Once again the deadline for my column snuck up on me. I only had a couple of half-formed ideas about what I might write about. I got lucky again and I think this one turned out all right.
(I am putting this up the way I wrote it. Some changes were made by the editor before it ran, changes that I think weakened the piece.)
Do It Yourself
I’m not going to write a column this month. Instead, at the risk of running myself out of a job, I’m going to teach you the secret of how to write a column – or an essay or an article or a book even. The secret is that powerful.
And I know you don’t already know the secret. Know how I know? Because you have at some point asked a writer: “Where do you get your ideas?” You wouldn’t ask that if you knew the secret because that’s not the way it works at all.
Here’s the secret: Writers don’t write because they know all about a particular topic, they write because they want to know more about that topic.
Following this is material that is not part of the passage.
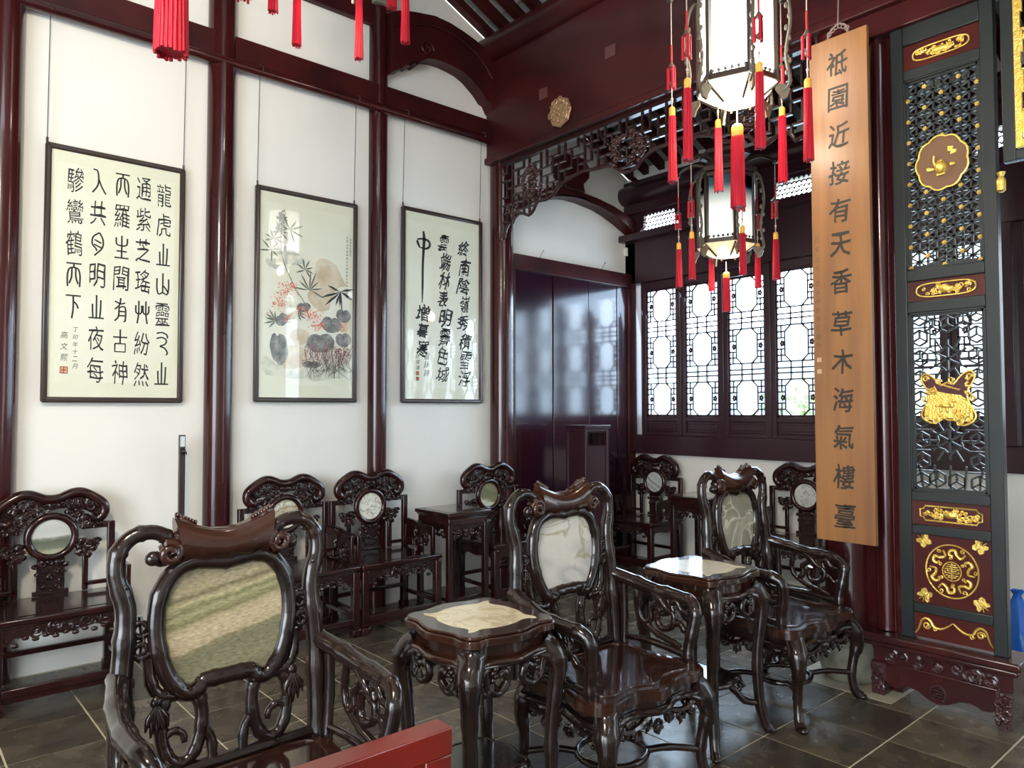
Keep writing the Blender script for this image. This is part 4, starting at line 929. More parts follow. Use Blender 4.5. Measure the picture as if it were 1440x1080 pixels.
# slim post with a label window standing before the wall
t = thing('slim_dark_post', 'slim dark square post with a small label window, before the picture wall', 'post', (-4.97, 1.52, 0))
MB().box(-.012, .012, -.019, .019, 0, 1.375).box(-.05, .05, -.05, .05, 0, .012).build('shaft', framew, t, bevel=.002)
MB().box(.012, .0135, -.014, .014, 1.30, 1.366).build('label_window', mat('pale_label', (.62, .68, .72), .3), t)
MB().ball((.016, .004, 1.27), .016, .018, .02, 8, 6).tube([(.016, .01, 1.28), (.03, .018, 1.262), (.018, .022, 1.25)], .004, 6).build('clip', black, t)
# sensor box and lunette hooks
tag(MB().box(-5.12, -5.08, 6.045, 6.115, 3.17, 3.26).build('sensor_box', white, None, bevel=.006), 'small white box high on the wall beside the window header', 'sensor')
for i, (y, lb) in enumerate(((4.75, 'thin bent wire hook on the beam under the lunette, left one'), (5.62, 'thin bent wire hook on the beam under the lunette, right one'))):
    tag(MB().tube([(-5.05, y, 2.965), (-5.03, y, 3.0), (-5.02, y+.02, 3.04), (-5.03, y+.035, 3.03)], .003, 5).build('wire_hook', steel, None), lb, 'hook', 'hooks under the lunette')

# ------------------------------------------------------------------ hanging inscribed board
t = thing('inscribed_hanging_board', 'tall hanging wooden board with thirteen dark brushed characters', 'board', (-1.853, 4.03, .81))
MB().box(-.162, .162, -.015, .015, 0, 2.80).build('board', signw, t, bevel=.003)
m = MB(); s = '祗園近接有天香草木海氣樓臺'; py = [90, 140, 193, 246, 299, 348, 400, 458, 511, 565, 617, 672, 726]
for ch, p in zip(s, py):
    z = 2.80-(p-50)/712*2.80; bold(m, ch, 0, z, .110, .130, V(0, -.0156, 0), (1, 0, 0), (0, 0, 1), .0018, .08, .03); m.build('character', signink, t, ang=80); m = MB()
m = MB()
for i, ch in enumerate('己未上元'): write(m, ch, -.132, 1.68-.055*i, .026, .030, V(0, -.0156, 0), (1, 0, 0), (0, 0, 1), keep=True)
for i, ch in enumerate('己未中秋書於園中'): write(m, ch, -.132, 1.43-.05*i, .026, .03, V(0, -.0156, 0), (1, 0, 0), (0, 0, 1), keep=True)
m.build('signature', mat('faint_ink', (.16, .08, .035), .6), t, ang=80, kind='stuff')
for z in (1.0, .935): MB().box(-.143, -.117, -.0162, -.0155, z-.012, z+.012).build('pale_seal', mat('pale_seal', (.55, .36, .20), .6), t)
m = MB()
m.tube(cr([(-.06, 0, 2.80), (-.045, 0, 2.84), (0, 0, 2.87), (.045, 0, 2.845), (.055, 0, 2.80)], 4), .006, 6).tube([(0, 0, 2.86), (0, .02, 3.15), (0, .06, 3.45)], .004, 6)
for k in range(6): m.tube([V(-.05+.02*k+.012*math.cos(a), 0, 2.83+.03*math.sin(PI*k/5)+.014*math.sin(a)) for a in [2*PI*j/8 for j in range(8)]], .0035, 5, True)
m.build('hanging_wire', mat('old_wire', (.22, .15, .13), .6), t)

# ------------------------------------------------------------------ column base stone
struct(MB().box(-2.20, -1.64, 4.04, 4.56, -.02, .0025).build('column_slab', mat('pale_stone', (.30, .27, .20), .6, c2=(.40, .36, .27), scale=8, bump=.2, bscale=20)))
struct(MB().lathe([(.14, 0), (.158, .015), (.172, .07), (.178, .13), (.168, .19), (.150, .225), (.14, .232)], (-1.96, 4.30, 0), 30).build('column_base', stone, ang=60))

# ------------------------------------------------------------------ carved open screen and its plinth
t = thing('gilded_lattice_screen', 'tall black-framed openwork door leaf with gilded carvings on a red plinth', 'screen', (-1.395, 4.215, .325))
def zl(z): return z-.325
HW = .245
for s in (-1, 1): MB().box(s*HW, s*(HW-.062), -.028, .028, 0, 3.28).build('stile', blackf, t, bevel=.004)
rails = [(3.56, 3.605), (3.31, 3.385), (2.245, 2.325), (2.03, 2.10), (1.045, 1.115), (.885, .945), (.455, .51), (.325, .335)]
rails = [(3.50, 3.605), (3.305, 3.36), (2.215, 2.275), (2.045, 2.105), (1.05, 1.10), (.875, .925), (.465, .515)]
for a, b_ in rails: MB().box(-HW+.062, HW-.062, -.026, .026, zl(a), zl(b_)).build('rail', blackf, t, bevel=.004)
w_ = HW-.062
for z0, z1 in ((2.275, 3.305), (1.10, 2.045)):      # mouldings round the two openings
    m = MB()
    for k, dy in ((.008, -.022), (.022, -.012)):
        y0 = dy; m.box(-w_+k-.008, w_-k+.008, y0, y0+.01, zl(z0), zl(z0)+k).box(-w_+k-.008, w_-k+.008, y0, y0+.01, zl(z1)-k, zl(z1)).box(-w_, -w_+k, y0, y0+.01, zl(z0), zl(z1)).box(w_-k, w_, y0, y0+.01, zl(z0), zl(z1))
    m.build('moulding', blackf, t)
for z0, z1 in ((3.36, 3.50), (2.105, 2.215), (.925, 1.05), (.515, .875), (.335, .465)):
    MB().box(-w_, w_, -.008, .008, zl(z0), zl(z1)).build('red_panel', redp, t)
def plaque(z, hw, hh, kind, seed):
    q = random.Random(seed); e = []
    if kind == 0: e = [(hw*math.copysign(abs(math.cos(a))**.45, math.cos(a)), hh*math.copysign(abs(math.sin(a))**.8, math.sin(a))) for a in [2*PI*k/32 for k in range(32)]]
    else: e = [(-hw,-hh*.5),(-hw*.88,-hh*.6),(-hw*.82,-hh),(hw*.82,-hh),(hw*.88,-hh*.6),(hw,-hh*.5),(hw,hh*.5),(hw*.88,hh*.6),(hw*.82,hh),(-hw*.82,hh),(-hw*.88,hh*.6),(-hw,hh*.5)]
    m = MB().tube([V(a, -.014, zl(z)+b_) for a, b_ in e], .0045, 6, True)
    for i in range(34):
        a = q.uniform(-.86, .86)*hw; b_ = q.uniform(-.6, .6)*hh; r_ = q.uniform(.008, .015)
        m.tube(spiral((a, -.014, zl(z)+b_), r_, r_*.2, q.uniform(0, 6), q.choice((-1, 1))*1.1, (1, 0, 0), (0, 0, 1), 8), .0036, 5)
        if i % 3 == 0: m.ball((a, -.015, zl(z)+b_), .009, .006, .007, 6, 4)
    m.ball((0, -.014, zl(z)), .035, .009, hh*.5, 10, 6)
    m.build('gilt_plaque', gold, t)
plaque(3.43, .135, .034, 0, 1); plaque(2.16, .14, .036, 0, 2); plaque(.988, .145, .038, 1, 3)
# upper star lattice with gilt studs
m = MB(); zc0, zc1 = zl(2.275)+.012, zl(3.305)-.012; ww_ = w_-.014; dx = ww_/2; dz = .1135
nrow = int((zc1-zc0)/dz)+1
def clipbar(a, b_, wd, dp=.016):
    # Liang-Barsky clip to the opening
    x0, z0, x1, z1 = *a, *b_; d = (x1-x0, z1-z0); t0, t1 = 0, 1
    for p, q_ in ((-d[0], x0+ww_), (d[0], ww_-x0), (-d[1], z0-zc0), (d[1], zc1-z0)):
        if abs(p) < 1e-9:
            if q_ < 0: return
            continue
        r_ = q_/p
        if p < 0: t0 = max(t0, r_)
        else: t1 = min(t1, r_)
    if t1-t0 < 1e-3: return
    m.bar((x0+d[0]*t0, 0, z0+d[1]*t0), (x0+d[0]*t1, 0, z0+d[1]*t1), wd, dp, (0, 1, 0))
for i in range(-4, 5): clipbar((i*dx/2, zc0), (i*dx/2, zc1), .009)
for k in range(-8, 28):
    z = zc0+k*dz/2
    clipbar((-ww_, z), (ww_, z+dz*2), .008); clipbar((-ww_, z), (ww_, z-dz*2), .008)
for k in range(0, nrow*2): clipbar((-ww_, zc0+k*dz/2+dz/4), (ww_, zc0+k*dz/2+dz/4), .006)
m.build('star_lattice', blackf, t)
sm = MB()
for i in range(6):
    a = i*PI/3; sm.ball((.008*math.cos(a), 0, .008*math.sin(a)), .0052, .006, .0052, 6, 4)
sm.ball((0, -.003, 0), .006, .006, .006, 6, 4); smesh = sm.mesh('gilt_stud', gold)
for k in range(nrow):
    for i in range(-2, 3):
        z = zc0+k*dz+(dz/2 if i % 2 else 0)
        if z > zc1 or (abs(i) < 2 and zl(2.70) < z < zl(2.96)): continue
        p = bpy.data.objects.new('gilt_stud', smesh); COL.objects.link(p); p.parent = t; p.location = (i*dx*.97, -.012, z)
# scalloped medallion with a gilt teapot and fruit
zm = zl(2.82); SC = [(.118*(1+.075*abs(math.sin(4.5*a)))*math.cos(a), .135*(1+.075*abs(math.sin(4.5*a)))*math.sin(a)) for a in [2*PI*k/54 for k in range(54)]]
md = MB().prism(SC, (0, -.022, zm), (1, 0, 0), (0, 0, 1), (0, 1, 0), .012).build('medallion', mat('bronze_lacquer', (.22, .12, .07), .18, coat=1., coatr=.08), t)
MB().tube([V(a, -.024, zm+b_) for a, b_ in SC], .0055, 6, True).build('medallion_rim', gold, md)
MB().lathe([(.014, -.045), (.022, -.038), (.028, -.02), (.030, -.005), (.022, .010), (.016, .016), (.018, .02), (.010, .028), (.004, .034)], (-.005, -.028, zm-.015), 12).box(-.024, .014, -.034, -.022, zm-.068, zm-.058).tube([(-.030, -.028, zm-.015), (-.038, -.028, zm+.01), (-.036, -.028, zm+.04)], .005, 6).build('gilt_pot', gold, md)
MB().ball((-.055, -.026, zm-.028), .02, .007, .012).ball((.05, -.026, zm-.02), .014, .007, .012).ball((-.065, -.026, zm-.02), .012, .006, .006).build('gilt_fruit', gold, md)
MB().prism([(.03,.075),(.055,.07),(.05,.055),(.07,.05),(.065,.035),(.04,.03),(.045,.045),(.03,.05)], (0, -.03, zm), (1, 0, 0), (0, 0, 1), (0, 1, 0), .008).build('gilt_leaf', gold, md)
# lower cracked-ice lattice
m = MB(); zc0, zc1 = zl(1.10)+.01, zl(2.045)-.01; H_ = zc1-zc0
def hexcube(x, z, r_):
    P = [(x+r_*math.sin(k*PI/3), z+r_*math.cos(k*PI/3)) for k in range(6)]
    for k in range(6): clipbar(P[k], P[(k+1) % 6], .008)
    for k in (0, 2, 4): clipbar((x, z), P[k], .008)
for k in range(9):
    for s in (-1, 1): hexcube(s*(ww_-.035), zc0+.045+k*.108, .042)
for k in range(8):
    for s in (-1, 1): clipbar((s*ww_, zc0+.099+k*.108), (s*.075, zc0+.099+k*.108), .007)
for zc in (zc0+H_*.28, zc0+H_*.5, zc0+H_*.74):
    for k in range(6): a = k*PI/3+PI/6; clipbar((0, zc), (.10*math.cos(a), zc+.10*math.sin(a)), .008)
    P = [(.072*math.cos(k*PI/3+PI/6), zc+.072*math.sin(k*PI/3+PI/6)) for k in range(6)]
    for k in range(6):
        a = k*PI/3+PI/3; q0 = (.052*math.cos(a), zc+.052*math.sin(a)); clipbar(P[k], q0, .007); clipbar(q0, P[(k+1) % 6], .007)
        clipbar(q0, (.12*math.cos(a), zc+.12*math.sin(a)), .007)
for x, z in ((-.06, zc0+.06), (.03, zc0+.05), (.0, zc1-.06), (.075, zc1-.05), (-.07, zc1-.07)): hexcube(x, z, .042)
for k in range(5): x = -.13+.065*k; clipbar((x, zc0), (x-.02+.01*k, zc0+.13), .007)
m.build('ice_lattice', blackf, t)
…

In other words, writers don’t get ideas, they get questions.
Let me show you how it works. If I had written a column this month I might have written about why the Dixie Chicks were reviled for expressing their political opinions while Tim McGraw gets a pass for expressing remarkably similar sentiments. I wanted to write about this because I’m curious. Is it because the Chicks said what they said on foreign soil? Or is there some misogyny involved?
I don’t know, but I want to know. And somewhere during the writing, researching and ruminating I would have arrived at an answer that satisfied me and hopefully my readers.
I also considered – because I don’t want to give Jeff Remz another heart attack by writing about politics – a column about the song “Feed Jake” by the Pirates of the Mississippi. This is probably my second favorite country song of the 1990’s, despite the fact that it clearly makes no sense. Why am I so hard on some songs for exhibiting lyrical inconsistency and so enraptured by others? Bob Dylan probably would have come up in this one because he’s the king of dodgy lyrics. Sometimes it works, sometimes it doesn’t.
Why is that?
(Say it with me.)
I don’t know, but I want to know.
There you have it. Curiosity and a spell checker. You now have all the tools you need to become a first class wordsmith.
All you have to do now is practice looking wise and inscrutable when people ask you where you get your ideas.